Improvement in GaN and AlGaN/GaN Schottky diode performance by reduction in epitaxial film dislocation density

The electrical characteristics of AlGaN/GaN heterostructures and GaN Schottky diodes were correlated with dislocations and other material defects. GaN epitaxial films were grown using conventional metal organic chemical vapor deposition (MOCVD) and pendeo-epitaxy, while AlGaN/GaN heterostructures were grown using conventional MOCVD. Current-voltage $(I-V)$ measurements displayed a wide variation in ideality factor and reverse leakage current density. Schottky diodes fabricated on the pendeo-epitaxial material displayed improved ideality factor $(n=1.35)$ and leakage current density measured at $−2V$ $(J=54.5A/cm2)$ compared to conventionally grown GaN $(n=1.73,J=117A/cm2)$⁠. The electrical properties of the Schottky diodes on the AlGaN/GaN heterostructure varied across the sample, showing no spatial dependence. Ideality factor and Schottky barrier height ranged $n=1.6−3.0$ and $ϕB=0.69−0.87$⁠, respectively. Reverse leakage current density at $−2V$ varied by up to three orders of magnitude.

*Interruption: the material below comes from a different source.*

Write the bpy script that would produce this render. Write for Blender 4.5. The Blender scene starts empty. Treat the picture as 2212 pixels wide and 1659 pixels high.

Etch pit density and atomic force microscopy revealed three orders of magnitude reduction in dislocation density for the pendeo-epitaxial GaN compared to conventional GaN, while cathodoluminescence indicated lower defect density for the pendeo-epitaxial GaN. Etch pit density revealed almost an order of magnitude lower dislocation density beneath those diodes with improved characteristics on the AlGaN/GaN heterostructure.